The 1-norm is defined as $\|X\|_1 = Tr(\sqrt{X^*X})$ where $X^*$ is the transpose conjugate of $X$. Can one claim anything about the relationship between $\|AB\|_1$ and $\|A'B'\|_1$? In particular is
$$\|AB\|_1\geq \|A'B'\|_1?$$
If not, can someone show a counterexample?
Best Answer
A counterexample: take $$ A = \pmatrix{2&1\\1&1}, \quad A' = \pmatrix{1&1\\1&1}, \quad v = \pmatrix{3 - \sqrt{13}\\2}, \quad B = B' = vv^*. $$ We find that $$ \|AB\|_1 \approx 3.35 < \|A'B\|_1 \approx 4.12. $$
Let $A \succeq A'$ denote the Loewner order, which is to say that $A \succeq A'$ iff $A - A'$ is positive semidefinite.

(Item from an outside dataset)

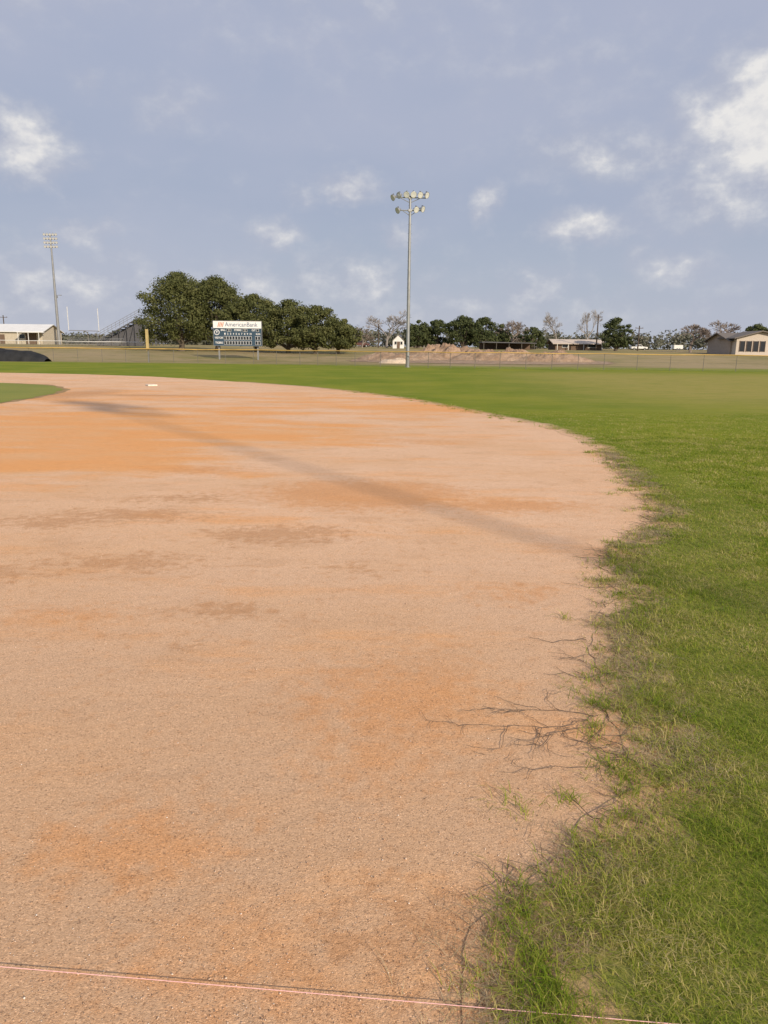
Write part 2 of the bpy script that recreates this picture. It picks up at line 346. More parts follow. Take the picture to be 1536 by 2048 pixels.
for y0,y1,dens,hh,ww in [(.9,2.2,27000,.026,.0021),(2.2,3.6,19000,.026,.0024),(3.6,5.5,11000,.026,.0033),(5.5,8.5,6400,.025,.0044),(8.5,14,2800,.022,.0065),(14,20,900,.018,.009)]:
    x,y,dd=region(y0,y1,dens); n=len(x)
    tuft=np.exp(-(np.clip(dd-.15,0,None)/.25)**2)*np.clip(.35+.9*vnoise(x,y,5,5),0,1.2)
    tuft=tuft+.6*np.clip(vnoise(x,y,9,7),0,1)
    h=hh*rng.uniform(.5,1.35,n)*(1+1.1*tuft*(y<16))*np.interp(y,[14,20],[1,.5])
    add(*blades(x,y,h,ww*rng.uniform(.7,1.3,n),rng.uniform(.3,2.2,n)))
tx=[];ty=[];thh=[]
for k in range(500):
    y=float(rng.choice([rng.uniform(1.35,3.2),rng.uniform(1.4,7),rng.uniform(1.4,12),rng.uniform(6,30)])); x=float(edgeX(y))+(rng.normal(.12,.08) if y<2.3 else rng.normal(.07,.13)*(1 if y<8 else 1.3))
    m=int(rng.uniform(8,48)); r=rng.uniform(.010,.045)*(1+y*.07)
    tx.append(x+rng.normal(0,r,m)); ty.append(y+rng.normal(0,r,m)); thh.append(rng.uniform(.018,.06,m))
x=np.concatenate(tx);y=np.concatenate(ty);h=np.concatenate(thh)
add(*blades(x,y,h,.0021+.0004*y,rng.uniform(.3,2.2,len(x))))
V=np.concatenate(Vs);F=np.concatenate(Fs)
o=npmesh('grass',V,F,mblade); o['kind']='stuff'; tag(o,'short green lawn grass fringing the infield dirt','grass')
n=46000; y=1.3+rng.uniform(0,1,n)**1.4*11; x=edgeX(y)+rng.normal(.12,.12,n)
k=(vnoise(x,y,6,12)+.5*vnoise(x,y,17,2)>-.1)&(x<.6*y+.3); x=x[k];y=y[k];n=len(x)
V1,F1=blades(x,y,rng.uniform(.004,.024,n),.0011+.0003*y,rng.uniform(1,6,n),.008)
o=npmesh('dead_grass',V1,F1,mdead); o['kind']='stuff'; tag(o,'dry brown thatch along the edge of the dirt','dry grass')
mrun=simple('runner_bark',(.14,.10,.07),.9,var=.5,scale=30)
mb=MB()
def runner(x,y,ang,L,r,depth=0):
    pts=[];z=.012; n=int(L/.03)+2
    for i in range(n):
        pts.append((x,y,max(.008,z+rng.normal(0,.003)))); ang+=rng.normal(0,.3); x+=.03*math.cos(ang); y+=.03*math.sin(ang)
        if depth<2 and rng.uniform()<.2: runner(x,y,ang+rng.choice([-1,1])*rng.uniform(.5,1.2),L*rng.uniform(.2,.5),r*.7,depth+1)
    mb.tube(pts,[r*(1-.6*i/n) for i in range(n)],4,False)
for (x,y,a,L) in [(1.05,3.05,2.9,.6),(1.0,3.0,3.0,.55),(1.0,2.95,3.3,.65),(1.1,2.85,3.5,.5),(1.1,2.75,3.7,.4),(1.0,2.55,3.0,.4),(.95,2.5,3.3,.35),(1.2,3.75,2.9,.4),(1.15,3.4,3.2,.4),(.6,2.05,2.9,.25),(.5,1.90,2.8,.3),(.4,1.75,2.6,.2),(.8,2.25,3.0,.3),(1.8,5.5,3.1,.3),(2.6,6.8,2.9,.3),(.95,2.9,4.3,.4),(1.0,3.0,3.9,.45),(1.0,2.8,4.0,.4)]:
    runner(x+rng.normal(0,.05),y+rng.normal(0,.05),a+rng.normal(0,.2),L*rng.uniform(.7,1),.0015+.00024*y)
for k in range(220):
    y=float(rng.uniform(1.4,7.5)); runner(float(edgeX(y))+rng.uniform(-.10,.28),y,rng.uniform(0,6.28),rng.uniform(.06,.26),.0008+.00018*y,1)
o=mb.obj('grass_runners',mrun); o['kind']='stuff'; tag(o,'dry brown grass runners creeping over the dirt','grass runners')
mpeb,g,b=newmat('pebbles'); r=g.new('ShaderNodeNewGeometry').outputs['Random Per Island']
g.set(b,'Base Color',g.ramp(r,[(0,(.18,.11,.07)),(.2,(.42,.26,.16)),(.6,(.64,.43,.28)),(.85,(.74,.57,.42)),(1,(.88,.8,.7))])); g.set(b,'Roughness',.85)
n=44000; y=1.3+rng.uniform(0,1,n)**1.7*7; x=rng.uniform(-1,1,n)*(.6*y+.3); k=x<edgeX(y)+.25; x=x[k];y=y[k];n=len(x)
s=rng.lognormal(-6.8,.38,n)*(1+.05*y)
octv=np.array([(1,0,0),(0,1,0),(-1,0,0),(0,-1,0),(0,0,1),(0,0,-1)],float)
Vp=octv[None]*s[:,None,None]*rng.uniform(.6,1.3,(n,6,1)); th=rng.uniform(0,6.28,n); c_,s_=np.cos(th)[:,None],np.sin(th)[:,None]
Vp=np.stack([Vp[...,0]*c_-Vp[...,1]*s_,Vp[...,0]*s_+Vp[...,1]*c_,Vp[...,2]*.8],-1)+np.stack([x,y,.006+s*.3],-1)[:,None]
Fp=np.array([(0,1,4),(1,2,4),(2,3,4),(3,0,4),(1,0,5),(2,1,5),(3,2,5),(0,3,5)])
Fp=(np.arange(n)*6)[:,None,None]+Fp[None]
o=npmesh('gravel',Vp.reshape(-1,3),Fp.reshape(-1,3),mpeb,nv=3); o['kind']='stuff'; tag(o,'loose tan grit scattered over the infield','gravel')

# ---------------------------------------------------------------- string line
mstr=simple('pink_string',(.88,.50,.48),.7,scale=200,var=.2); mwood=simple('stake_wood',(.42,.30,.18),.8,scale=20)
e=thing('string_line','taut pink mason string stretched between wooden stakes','string',(0,0,0))
A=Vector((-2.6,1.722,.020)); B=Vector((1.9,1.338,.020)); mb=MB()
mb.tube([tuple(A.lerp(B,i/20)) for i in range(21)],.0010,6); mb.obj('string',mstr,e)
for p in (A,B):
    mb=MB(); mb.tube([(p.x,p.y+.02,-.02),(p.x,p.y+.02,.06),(p.x,p.y+.02,.12)],[.006,.016,.016],4); mb.obj('stake',mwood,e)

mbase=simple('base_canvas',(.72,.67,.57),.7,scale=8,var=.15)
mb=MB(); mb.box((0,0,.035),(.40,.40,.06)); o=mb.obj('second_base',mbase,None,(-9.96,31.28,0),.015); o.rotation_euler=(0,0,.6); tag(o,'white square base lying on the infield dirt','base')

# ---------------------------------------------------------------- fence
msteel=simple('galvanised_steel',(.30,.31,.32),.5,.5,.12,2)
mpost=simple('weathered_post',(.19,.175,.15),.7,.2,.15,2)
myel=simple('yellow_cap',(.52,.34,.10),.65,scale=.6,var=.25)
mlink,g,b=newmat('chain_link'); uv=g.new('ShaderNodeUVMap').outputs[0]; q=g.new('ShaderNodeSeparateXYZ',{0:uv})
u1=g.math('FRACT',g.math('MULTIPLY',g.math('ADD',q.outputs[0],q.outputs[1]),14.)); u2=g.math('FRACT',g.math('MULTIPLY',g.math('SUBTRACT',q.outputs[0],q.outputs[1]),14.))
wm=g.math('MAXIMUM',g.math('LESS_THAN',u1,.06),g.math('LESS_THAN',u2,.06))
g.set(b,'Base Color',(.22,.20,.16)); g.set(b,'Roughness',.6); g.set(b,'Alpha',wm)
def fence(name,label,pts,H,capmat,capr,step,postmat):
    e=thing(name,label,'fence',(0,0,0))
    P=[Vector((x,y,0)) for x,y in pts]; out=[]
    for a,b_ in zip(P[:-1],P[1:]):
        k=max(1,round((b_-a).length/step))
        for i in range(k): out.append(a.lerp(b_,i/k))
    out.append(P[-1])
    me=bpy.data.meshes.new('fence_fabric'); vs=[];fs=[];uvs=[];L=0
    for i,p in enumerate(out):
        z=gz(p.x,p.y)
        if i: L+=(p-out[i-1]).length
        vs+=[(p.x,p.y,z+.03),(p.x,p.y,z+H-.03)]; uvs+=[(L,0),(L,H)]
        if i: fs.append((2*i-2,2*i,2*i+1,2*i-1))
    me.from_pydata(vs,[],fs); lay=me.uv_layers.new(name='UVMap')
    for lp in me.loops: lay.data[lp.index].uv=uvs[lp.vertex_index]
    me.materials.append(mlink); o=bpy.data.objects.new('fence_fabric',me); C.objects.link(o); o.parent=e
    mb=MB()
    pp=[]
    for i,p in enumerate(out):
        sag=.025*math.sin(i*1.7)
        pp.append((p.x,p.y-.02,gz(p.x,p.y)+H+sag))
    mb.tube(pp,[capr*float(np.interp(p[0],[-20,10],[1,.66])) for p in pp],8); mb.obj('top_cap' if name.startswith('out') else 'top_rail',capmat,e)
    mb=MB(); mb.tube([(p.x,p.y-.02,gz(p.x,p.y)+H*.5) for p in out],.006,5); mb.obj('middle_rail',postmat,e)
    pm=MB(); pm.tube([(0,0,-.1),(0,0,H+.02)],.027,8); base=None
    for p in out[:95]:
        if base is None: base=pm.obj('fence_post',postmat,e); o=base
        else: o=base.copy(); C.objects.link(o); o.parent=e
        o.location=(p.x,p.y+.05,gz(p.x,p.y))
fence('outfield_fence','chain-link outfield fence with yellow plastic top cap',[(-75,84),(-60,82.5),(-41.9,81.5),(-31.1,81.2),(-20.3,80),(-14,78.5),(-8.8,76),(-3,72.8),(2,70.2),(6,68.6),(10.5,67.9),(20,67.7),(29,67.5),(34.8,67.1),(48,66),(62,62)],1.45,myel,.058,2.6,mpost)
mwhite=simple('white_paint',(.72,.72,.70),.55,scale=1.5,var=.08)
fence('track_fence','low chain-link fence with pale rail around the running track',[(-110,138),(-90,134),(-70,130),(-50,128),(-42,130)],1.1,mwhite,.05,3.2,mpost)

e=thing('foul_pole','short yellow foul pole with a solid panel at the fence','foul pole',(-25.9,80.9,0))
mb=MB(); mb.tube([(0,0,-.1),(0,0,3.5)],.05,10); mb.obj('pole',msteel,e)
mb=MB(); mb.box((0,-.09,2.4),(.24,.05,2.25)); mb.box((-.13,-.09,2.4),(.05,.09,2.3)); mb.box((.13,-.09,2.4),(.05,.09,2.3)); mb.obj('panel',simple('pale_yellow',(.46,.36,.17),.6),e)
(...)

To ensure that $\|AB\|_1 \geq \|A'B'\|_1$, it would suffice to have $A^2 \succeq [A']^2$ and $B^2 \succeq [B']^2$. Note that this does not follow from the fact that $A\succeq A'$ and $B\succeq B'$ are positive semidefinite. However, because the square root is operator monotone, we have $A^2 \succeq [A']^2 \implies A \succeq A'$.
We can prove the weakened result as follows. First, we see that $\|AB\|_1 \geq \|A'B\|_1$. Note that $$ (AB)^*(AB) - (A'B)^*(A'B) = \\ BA^2B - B(A')^2B = \\ B(A^2 - [A']^2)B \succeq 0. $$ Because $(AB)^*(AB) \succeq (A'B)^*(A'B)$, the operator monotonicity of the square root ensures that $\sqrt{(AB)^*(AB)} \succeq \sqrt{(A'B)^*(A'B)}$, from which it follows that $$ \|AB\|_1 = \operatorname{tr}(\sqrt{(AB)^*(AB)}) \geq \operatorname{tr}(\sqrt{(A'B)^*(A'B)}) = \|A'B\|_1. $$ With that, we may conclude that $$ \|AB\|_1 \geq \|A'B\|_1 = \|(A'B)^*\|_1 = \|BA'\|_1 \geq \|B'A'\|_1 = \|(B'A')^*\|_1 = \|A'B'\|_1. $$